Wallace Herndon Smith
Bluffs with Boats Pastel on canvas 19 x 35 ½ inches
Boat in Harbor I Pastel on board 24 x 28 ½ inches
Boat in Harbor II Watercolor 21 x 14 inches
Flower Still Life Oil on board 27 x 35 ½ inches
Flower with Mandolin Oil on board 36 x 24 ½ inches
Still Life with Bottle Oil on canvas board 21 x 28 ½ inches
Venice Oil on panel 24 x 30 inches
Washing Clothes Pastel on board 24 x 28 inches
b. 1901, St. Louis, MO
d. 1992, St. Louis, MO
Wallace Herndon Smith (1901–1992) was born in St. Louis, Missouri, and remained closely associated with the city throughout his career.
Born into affluence, Smith spent much of his life defending his identity as an artist. Though he painted primarily in St. Louis, he was never strictly a Regionalist. Influenced by his studies in France, Smith absorbed the attitudes and skills associated with late nineteenth- and early twentieth-century French painting while maintaining a distinctly American, and often Midwestern, perspective.
A traditional painter deeply influenced by the Old Masters, Smith found himself working against the tide of modernism. It was not that he rejected modern art outright, but rather that he questioned its limitations. Speaking of abstraction, Smith once remarked that its proponents claimed it “expresses the chaos of our times.” He disagreed, responding: “I’m not sold on the fact that art must necessarily reflect chaos. Just because there’s a puddle in the street, do I have to step in it?”

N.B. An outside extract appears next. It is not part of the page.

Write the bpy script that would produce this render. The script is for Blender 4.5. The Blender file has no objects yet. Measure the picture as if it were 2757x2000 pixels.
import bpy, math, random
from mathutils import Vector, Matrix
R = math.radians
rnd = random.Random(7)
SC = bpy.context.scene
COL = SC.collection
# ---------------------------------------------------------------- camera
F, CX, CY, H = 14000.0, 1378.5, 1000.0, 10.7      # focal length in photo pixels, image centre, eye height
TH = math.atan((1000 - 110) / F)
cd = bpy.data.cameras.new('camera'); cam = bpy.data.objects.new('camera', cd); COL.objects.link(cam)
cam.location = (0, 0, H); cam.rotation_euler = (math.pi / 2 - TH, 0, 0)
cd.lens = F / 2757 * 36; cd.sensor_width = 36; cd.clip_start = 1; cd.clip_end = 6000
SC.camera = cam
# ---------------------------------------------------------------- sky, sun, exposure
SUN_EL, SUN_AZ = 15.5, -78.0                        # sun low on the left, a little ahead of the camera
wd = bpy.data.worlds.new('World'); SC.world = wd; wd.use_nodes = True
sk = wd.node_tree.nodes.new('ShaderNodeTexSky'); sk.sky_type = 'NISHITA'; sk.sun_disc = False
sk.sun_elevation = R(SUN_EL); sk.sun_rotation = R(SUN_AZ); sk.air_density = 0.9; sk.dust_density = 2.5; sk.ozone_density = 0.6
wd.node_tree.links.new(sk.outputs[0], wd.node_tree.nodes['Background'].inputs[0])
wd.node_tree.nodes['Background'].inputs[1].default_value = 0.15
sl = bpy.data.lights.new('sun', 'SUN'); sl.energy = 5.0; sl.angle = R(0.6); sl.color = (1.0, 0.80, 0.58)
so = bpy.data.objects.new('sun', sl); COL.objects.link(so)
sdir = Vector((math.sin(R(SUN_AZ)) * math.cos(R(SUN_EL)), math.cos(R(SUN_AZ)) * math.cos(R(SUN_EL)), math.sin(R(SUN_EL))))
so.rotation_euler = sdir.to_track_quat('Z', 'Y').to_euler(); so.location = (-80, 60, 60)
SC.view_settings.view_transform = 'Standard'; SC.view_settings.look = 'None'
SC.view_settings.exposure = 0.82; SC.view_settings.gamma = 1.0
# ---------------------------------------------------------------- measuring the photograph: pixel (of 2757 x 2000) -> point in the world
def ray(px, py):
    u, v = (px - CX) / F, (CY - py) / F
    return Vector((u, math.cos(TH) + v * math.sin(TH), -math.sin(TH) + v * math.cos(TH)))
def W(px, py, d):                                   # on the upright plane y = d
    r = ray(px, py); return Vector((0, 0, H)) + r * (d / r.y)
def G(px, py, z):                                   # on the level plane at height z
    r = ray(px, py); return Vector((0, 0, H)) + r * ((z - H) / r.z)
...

By remaining committed to traditional artistic principles, Smith often sacrificed broader public recognition in an era increasingly dominated by abstraction and experimentation.
Over the course of fifty years, Smith painted almost daily, producing more than 500 works, including still lifes, landscapes, cityscapes, marine scenes, portraits, and figure paintings. One of his earliest works, St. Louis Scene, was exhibited at the Art Institute of Chicago in 1932.
Artist Peggy Bacon wrote of her friend Wallace Smith:
“His pictures themselves are like him for their lack of flourish. They are sensitive and economical, subtly subdued in color, restrained in their rejection of the stylized, and make no attempt at the dashing effect. The landscapes in particular appear to retreat and wait for an attentive observer to come along and notice their quiet virtue... once observed they shine like an open window.”